- _What the task asks_
Transcribe the listing verbatim. Do not carry over any pictures.

- _Data segment_
::::::::

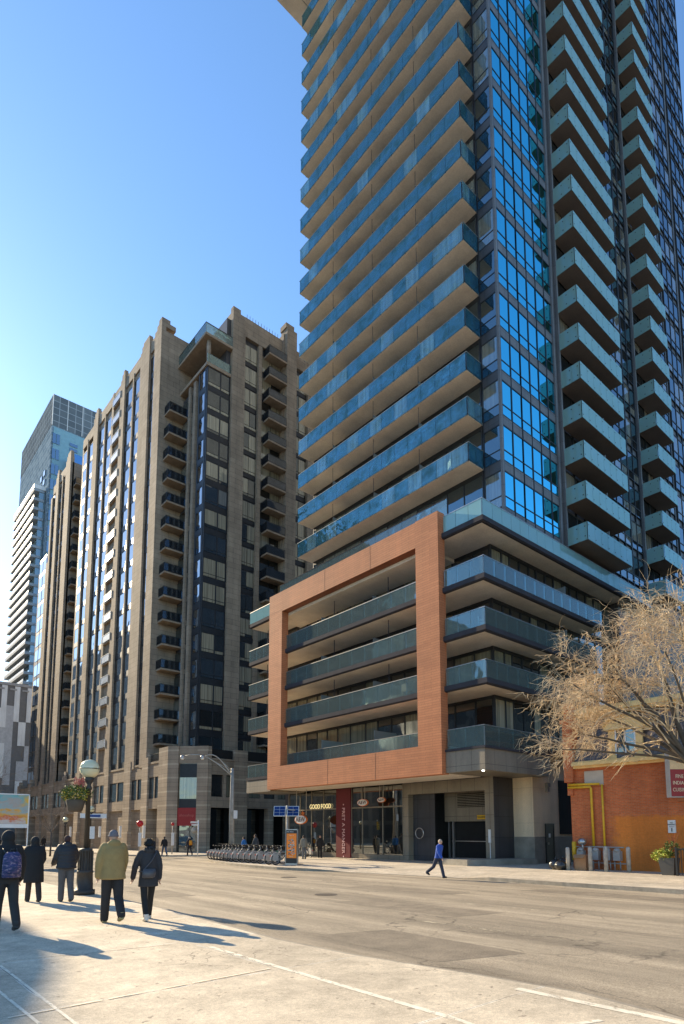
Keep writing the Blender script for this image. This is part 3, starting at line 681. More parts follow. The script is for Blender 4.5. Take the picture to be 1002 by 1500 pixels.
# ------------------------------------------------------------------ the tan stone apartment block
B = thing('apartment_block', 'tall tan stone apartment block with bronze windows and small dark balconies, across the side street', 'building', (28, 61, -.5))
ST, ZB, NS = 2.93, 10.4, 19               # storey height, top of the base, storeys
TB = ZB + ST*NS - .2                      # about 66
BL = (28, 61, -.5)
m = MB()
m.box(28.35, 50, 67.05, 91.6, -1, 63.9)                       # west wing
m.box(28.6, 50, 91.6, 97.4, -1, 64.0)
m.box(31.2, 50, 97.4, 103, -1, 62)                            # recess
m.box(28.35, 50, 103, 114, -1, 64.0)                          # far wing
m.box(29.5, 50, 114, 126, -1, 52)
obj('wall', m, M['tan'], B, BL)
m = MB(); m.box(33.4, 50, 60.3, 67.05, 9, 64); m.box(31.2, 33.4, 60.35, 67.05, 9, 55.6); obj('corner_wing_wall', m, M['panel_dk'], B, BL)
# piers on the west side, each a part
def pier(y0, y1, z1, x0=28.0, cap=True, z0=9.0):
    m = MB(); m.box(x0, x0+.6, y0, y1, z0, z1)
    if cap: m.box(x0+.06, x0+.6, y0+.25, y1-.25, z1, z1+.8); m.box(x0+.12, x0+.6, y0+.5, y1-.5, z1+.8, z1+1.3)
    return obj('pier', m, M['tan'], B, BL)
m = MB(); m.box(28.0, 28.6, 67.0, 69.0, 9, 64.6); m.box(28.6, 31.7, 67.0, 67.4, 9, 64.0); m.box(28.05, 29.9, 67.06, 68.5, 64.6, 65.2); m.box(28.1, 29.2, 67.2, 68.1, 65.2, 65.8)
m.box(31.7, 33.6, 67.0, 67.4, 56, 63.2)
obj('corner_pier', m, M['tan'], B, BL)
pier(70.6, 73.5, 64.6); pier(78.95, 80.5, 64.9); pier(83.35, 84.1, 65.0, 28.12, False); pier(89.7, 91.6, 65.2); pier(97.0, 97.6, 64.2, 28.3, False)
pier(103.0, 105.6, 65.0, 28.0); pier(109.6, 111.2, 64.6, 28.0, True); pier(113.3, 114.2, 62, 28.05, False); pier(119, 120.2, 52, 29.2, False)
for y0, y1, zt in ((69.0, 70.6, 64.5), (73.5, 78.95, 64.7), (80.5, 83.35, 64.8), (84.1, 89.7, 64.9), (91.6, 97.0, 64.6), (105.6, 109.6, 64.6), (111.2, 113.3, 64)):
    m = MB(); m.box(28.16, 28.6, y0, y1, zt-1.6, zt); obj('parapet', m, M['tan'], B, BL)
m = MB()
for y in (76.1, 86.8, 94.6, 107.6): m.box(28.1, 28.5, y-.16, y+.16, 9.2, 63.5)
obj('mullion_pier', m, M['tan'], B, BL)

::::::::

- _Response below_
Keep writing the Blender script for this image. This is part 3, starting at line 681. More parts follow. The script is for Blender 4.5. Take the picture to be 1002 by 1500 pixels.
# ------------------------------------------------------------------ the tan stone apartment block
B = thing('apartment_block', 'tall tan stone apartment block with bronze windows and small dark balconies, across the side street', 'building', (28, 61, -.5))
ST, ZB, NS = 2.93, 10.4, 19               # storey height, top of the base, storeys
TB = ZB + ST*NS - .2                      # about 66
BL = (28, 61, -.5)
m = MB()
m.box(28.35, 50, 67.05, 91.6, -1, 63.9)                       # west wing
m.box(28.6, 50, 91.6, 97.4, -1, 64.0)
m.box(31.2, 50, 97.4, 103, -1, 62)                            # recess
m.box(28.35, 50, 103, 114, -1, 64.0)                          # far wing
m.box(29.5, 50, 114, 126, -1, 52)
obj('wall', m, M['tan'], B, BL)
m = MB(); m.box(33.4, 50, 60.3, 67.05, 9, 64); m.box(31.2, 33.4, 60.35, 67.05, 9, 55.6); obj('corner_wing_wall', m, M['panel_dk'], B, BL)
# piers on the west side, each a part
def pier(y0, y1, z1, x0=28.0, cap=True, z0=9.0):
    m = MB(); m.box(x0, x0+.6, y0, y1, z0, z1)
    if cap: m.box(x0+.06, x0+.6, y0+.25, y1-.25, z1, z1+.8); m.box(x0+.12, x0+.6, y0+.5, y1-.5, z1+.8, z1+1.3)
    return obj('pier', m, M['tan'], B, BL)
m = MB(); m.box(28.0, 28.6, 67.0, 69.0, 9, 64.6); m.box(28.6, 31.7, 67.0, 67.4, 9, 64.0); m.box(28.05, 29.9, 67.06, 68.5, 64.6, 65.2); m.box(28.1, 29.2, 67.2, 68.1, 65.2, 65.8)
m.box(31.7, 33.6, 67.0, 67.4, 56, 63.2)
obj('corner_pier', m, M['tan'], B, BL)
pier(70.6, 73.5, 64.6); pier(78.95, 80.5, 64.9); pier(83.35, 84.1, 65.0, 28.12, False); pier(89.7, 91.6, 65.2); pier(97.0, 97.6, 64.2, 28.3, False)
pier(103.0, 105.6, 65.0, 28.0); pier(109.6, 111.2, 64.6, 28.0, True); pier(113.3, 114.2, 62, 28.05, False); pier(119, 120.2, 52, 29.2, False)
for y0, y1, zt in ((69.0, 70.6, 64.5), (73.5, 78.95, 64.7), (80.5, 83.35, 64.8), (84.1, 89.7, 64.9), (91.6, 97.0, 64.6), (105.6, 109.6, 64.6), (111.2, 113.3, 64)):
    m = MB(); m.box(28.16, 28.6, y0, y1, zt-1.6, zt); obj('parapet', m, M['tan'], B, BL)
m = MB()
for y in (76.1, 86.8, 94.6, 107.6): m.box(28.1, 28.5, y-.16, y+.16, 9.2, 63.5)
obj('mullion_pier', m, M['tan'], B, BL)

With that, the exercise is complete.